Growing up in Rawalpindi and losing her mother

Arooj was born and raised in Rawalpindi. Her family is Urdu speaking, with roots in Agra, India. She describes a childhood in a gated community, a safe bubble where kids played together. But at just six or seven years old, her life shifted. She lost her mother.

“I saw my mother going in the car and it was like mama ganjariya, that was the last time I saw her,” she tells me. It’s a memory that still sits heavy. Her father later remarried, and Arooj is careful to say that her stepmother is her mother now. But the loss shaped her. For a long time, it wasn’t something openly discussed at home. “It’s a touchy topic in your house,” she says, and I can feel the weight of that silence.

The moment that changed everything

Arooj studied pre-engineering and then did a bachelor’s in computer arts from Fatima Jinnah University. But the real turning point came in a university moment she still carries with her. A teacher told her to take control of her life, to stop depending on others to get things done. “I still remember those words,” she says. “It just gave me a lot of confidence to do things on your own.”

That was the spark. She decided then and there that she wanted to work in video production. Not mass communication, but the hands-on world of making videos. It was a clear, quiet decision: this is what I’m going to do.

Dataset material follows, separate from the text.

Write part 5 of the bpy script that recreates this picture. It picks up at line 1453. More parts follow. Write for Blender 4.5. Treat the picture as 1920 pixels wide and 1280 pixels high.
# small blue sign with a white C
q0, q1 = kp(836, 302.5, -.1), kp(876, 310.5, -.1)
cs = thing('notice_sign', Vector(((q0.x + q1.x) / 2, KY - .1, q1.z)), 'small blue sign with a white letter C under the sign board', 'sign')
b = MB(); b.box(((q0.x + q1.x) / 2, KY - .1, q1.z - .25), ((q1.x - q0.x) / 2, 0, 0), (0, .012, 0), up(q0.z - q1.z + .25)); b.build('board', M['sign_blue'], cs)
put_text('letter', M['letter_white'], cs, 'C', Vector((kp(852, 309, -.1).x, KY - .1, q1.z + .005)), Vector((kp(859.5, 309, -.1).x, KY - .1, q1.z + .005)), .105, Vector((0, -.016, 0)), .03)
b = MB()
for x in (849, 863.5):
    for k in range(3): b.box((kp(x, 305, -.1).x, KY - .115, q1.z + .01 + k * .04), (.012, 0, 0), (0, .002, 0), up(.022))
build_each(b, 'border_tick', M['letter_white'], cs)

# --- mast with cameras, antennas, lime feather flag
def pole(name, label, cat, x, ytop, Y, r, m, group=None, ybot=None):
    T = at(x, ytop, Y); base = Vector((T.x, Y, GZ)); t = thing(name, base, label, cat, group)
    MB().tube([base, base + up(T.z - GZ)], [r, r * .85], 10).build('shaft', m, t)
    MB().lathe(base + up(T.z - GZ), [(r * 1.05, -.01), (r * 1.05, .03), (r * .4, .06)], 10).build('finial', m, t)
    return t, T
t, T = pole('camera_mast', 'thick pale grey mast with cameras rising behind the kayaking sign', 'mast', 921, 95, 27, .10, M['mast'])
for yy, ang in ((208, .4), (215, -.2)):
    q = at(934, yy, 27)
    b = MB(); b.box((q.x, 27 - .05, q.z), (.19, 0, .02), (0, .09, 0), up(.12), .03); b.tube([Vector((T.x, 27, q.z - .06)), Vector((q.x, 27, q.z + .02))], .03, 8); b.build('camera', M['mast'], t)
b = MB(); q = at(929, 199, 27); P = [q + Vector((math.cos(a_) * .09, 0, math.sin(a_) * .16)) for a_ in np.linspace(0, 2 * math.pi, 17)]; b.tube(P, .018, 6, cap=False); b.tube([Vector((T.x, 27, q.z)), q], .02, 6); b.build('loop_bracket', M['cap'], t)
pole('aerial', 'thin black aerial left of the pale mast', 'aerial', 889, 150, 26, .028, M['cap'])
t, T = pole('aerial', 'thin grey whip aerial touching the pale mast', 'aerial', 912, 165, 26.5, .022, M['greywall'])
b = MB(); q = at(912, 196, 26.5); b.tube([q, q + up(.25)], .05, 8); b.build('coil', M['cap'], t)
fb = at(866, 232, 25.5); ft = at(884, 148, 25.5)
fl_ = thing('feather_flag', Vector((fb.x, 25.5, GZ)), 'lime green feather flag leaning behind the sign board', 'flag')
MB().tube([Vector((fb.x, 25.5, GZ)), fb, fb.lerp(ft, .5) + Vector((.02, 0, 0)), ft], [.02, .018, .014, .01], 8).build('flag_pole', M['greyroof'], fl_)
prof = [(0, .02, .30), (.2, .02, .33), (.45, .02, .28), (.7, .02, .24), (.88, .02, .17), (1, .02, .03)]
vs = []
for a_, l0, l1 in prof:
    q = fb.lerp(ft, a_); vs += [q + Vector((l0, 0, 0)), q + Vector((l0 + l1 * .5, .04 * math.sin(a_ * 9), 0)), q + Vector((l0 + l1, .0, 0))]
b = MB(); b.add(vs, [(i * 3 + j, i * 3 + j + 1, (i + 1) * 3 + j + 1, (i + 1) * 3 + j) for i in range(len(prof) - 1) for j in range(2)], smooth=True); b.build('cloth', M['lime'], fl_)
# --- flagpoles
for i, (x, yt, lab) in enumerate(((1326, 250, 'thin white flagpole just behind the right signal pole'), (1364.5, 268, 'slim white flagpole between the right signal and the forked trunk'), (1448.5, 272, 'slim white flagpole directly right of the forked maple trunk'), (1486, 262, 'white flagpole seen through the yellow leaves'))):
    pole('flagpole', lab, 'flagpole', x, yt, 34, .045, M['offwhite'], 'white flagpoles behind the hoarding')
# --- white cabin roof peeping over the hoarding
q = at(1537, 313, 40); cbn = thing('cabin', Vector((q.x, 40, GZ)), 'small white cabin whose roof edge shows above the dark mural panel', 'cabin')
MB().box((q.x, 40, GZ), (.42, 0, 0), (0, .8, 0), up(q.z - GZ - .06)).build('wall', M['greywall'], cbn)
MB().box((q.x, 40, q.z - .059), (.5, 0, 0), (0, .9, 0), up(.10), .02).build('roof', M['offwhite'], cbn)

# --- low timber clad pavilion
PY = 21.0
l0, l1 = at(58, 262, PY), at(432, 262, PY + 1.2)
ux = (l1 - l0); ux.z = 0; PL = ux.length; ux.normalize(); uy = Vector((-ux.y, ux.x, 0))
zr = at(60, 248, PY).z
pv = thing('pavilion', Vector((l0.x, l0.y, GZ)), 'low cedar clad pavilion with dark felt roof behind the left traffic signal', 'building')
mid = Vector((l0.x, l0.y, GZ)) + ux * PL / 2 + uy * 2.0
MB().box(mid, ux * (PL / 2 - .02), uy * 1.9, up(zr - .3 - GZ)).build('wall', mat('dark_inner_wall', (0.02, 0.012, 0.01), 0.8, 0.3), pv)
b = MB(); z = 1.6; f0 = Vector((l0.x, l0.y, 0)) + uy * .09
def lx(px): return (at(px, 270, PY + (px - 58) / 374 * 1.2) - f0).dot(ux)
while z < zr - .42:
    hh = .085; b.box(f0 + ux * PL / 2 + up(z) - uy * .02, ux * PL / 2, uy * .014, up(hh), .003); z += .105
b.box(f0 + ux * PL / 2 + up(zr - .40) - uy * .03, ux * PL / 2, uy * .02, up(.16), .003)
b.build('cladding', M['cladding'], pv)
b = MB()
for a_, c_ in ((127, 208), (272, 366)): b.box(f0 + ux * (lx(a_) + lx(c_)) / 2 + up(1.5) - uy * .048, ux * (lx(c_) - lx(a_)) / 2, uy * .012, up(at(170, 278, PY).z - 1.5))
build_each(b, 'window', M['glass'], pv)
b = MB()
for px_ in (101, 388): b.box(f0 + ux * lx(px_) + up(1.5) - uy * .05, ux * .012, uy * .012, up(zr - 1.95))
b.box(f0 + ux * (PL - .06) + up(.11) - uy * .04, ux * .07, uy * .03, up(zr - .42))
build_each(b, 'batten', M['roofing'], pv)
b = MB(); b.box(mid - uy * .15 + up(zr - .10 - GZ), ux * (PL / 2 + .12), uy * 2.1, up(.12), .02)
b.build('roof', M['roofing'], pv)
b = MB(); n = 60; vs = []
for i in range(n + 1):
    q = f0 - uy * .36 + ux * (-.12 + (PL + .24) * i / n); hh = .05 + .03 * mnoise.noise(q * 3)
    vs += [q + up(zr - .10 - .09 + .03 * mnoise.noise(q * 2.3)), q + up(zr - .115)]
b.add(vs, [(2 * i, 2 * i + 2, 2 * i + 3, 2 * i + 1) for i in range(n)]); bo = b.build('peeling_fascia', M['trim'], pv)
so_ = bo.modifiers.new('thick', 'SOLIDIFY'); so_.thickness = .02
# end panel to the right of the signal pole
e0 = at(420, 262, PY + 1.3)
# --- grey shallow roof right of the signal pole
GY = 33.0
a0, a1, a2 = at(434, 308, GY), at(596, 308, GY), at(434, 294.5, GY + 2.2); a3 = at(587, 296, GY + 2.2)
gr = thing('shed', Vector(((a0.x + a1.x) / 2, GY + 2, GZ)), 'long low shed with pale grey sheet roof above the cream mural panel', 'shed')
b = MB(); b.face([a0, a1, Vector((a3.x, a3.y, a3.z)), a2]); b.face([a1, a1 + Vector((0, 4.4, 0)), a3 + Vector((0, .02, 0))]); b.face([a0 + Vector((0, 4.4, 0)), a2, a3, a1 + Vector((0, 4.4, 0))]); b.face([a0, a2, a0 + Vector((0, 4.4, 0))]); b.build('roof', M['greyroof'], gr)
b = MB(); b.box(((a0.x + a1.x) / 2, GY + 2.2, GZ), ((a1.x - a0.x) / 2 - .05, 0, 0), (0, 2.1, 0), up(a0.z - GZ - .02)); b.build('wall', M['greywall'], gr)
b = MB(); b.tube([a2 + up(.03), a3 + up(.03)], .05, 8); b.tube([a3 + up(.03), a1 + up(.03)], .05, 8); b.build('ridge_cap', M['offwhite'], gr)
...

After graduating, Arooj landed a remote job as a post-production artist at Orenda. But remote work took a toll on her mental health. She then joined Pakistan Now, another channel under the same media company that houses Happy Chirp. The transition from university to work was brutal. “I was so confused,” she admits. “Without break I was just working and my life was so messed up.”

She was working hard, but she was also crying. “Literally nobody knows this but I used to cry,” she shares. The adult world wasn’t glamorous. It was about earning money, managing pressure, and figuring out how to exist in a professional space. She was in her own bubble, head down, working. It took time to adjust.

Being the first woman in the room

In the production industry, Arooj was often the first female. She remembers being the girl who had to ask for help with lights or equipment, not because she couldn’t do it, but because people assumed she couldn’t. But she never made her gender a thing. “I work like anybody else,” she says. “Because it’s my job.” That attitude shifted how others saw her. Someone once remarked that she was impressive because she didn’t make being a woman an issue. She just got on with it.

That doesn’t mean it was easy. She had to learn to speak up, to take her family along on the journey so they could understand her world. “If they don’t know they will never understand,” she says. “For them to understand they need to know.” So she started sharing more, bringing them into her life instead of keeping them at a distance.

Learning to give yourself credit

The biggest lesson Arooj carries now is self-kindness. “You have to be your own hero,” she tells me. “In the end it’s just you.” She learned to stop and recognize her own progress, to give herself credit after years of just pushing through. “Believe in yourself,” she says. “We all can do wonders. Just give yourself some credit and just believe in yourself.”

She also talks about divine intervention, about the power of dua. When things worked out, she didn’t just credit her own effort. She saw it as something bigger, something given. That humility, paired with a quiet confidence, is what makes her story so relatable.

Why this conversation matters

So many of us, especially Desi women, grow up being told to work hard but never to celebrate ourselves. Arooj’s journey is a reminder that you can be both soft and strong. You can cry in the bathroom and still show up as the first woman in the room. You can lose a parent and still build a life you’re proud of. You can be your own cheerleader, even when no one else is clapping.

If you’re in a season of doubt or exhaustion, I hope this episode feels like a gentle nudge. You’re allowed to give yourself credit. You’re allowed to be kind to yourself. And you’re allowed to be your own hero.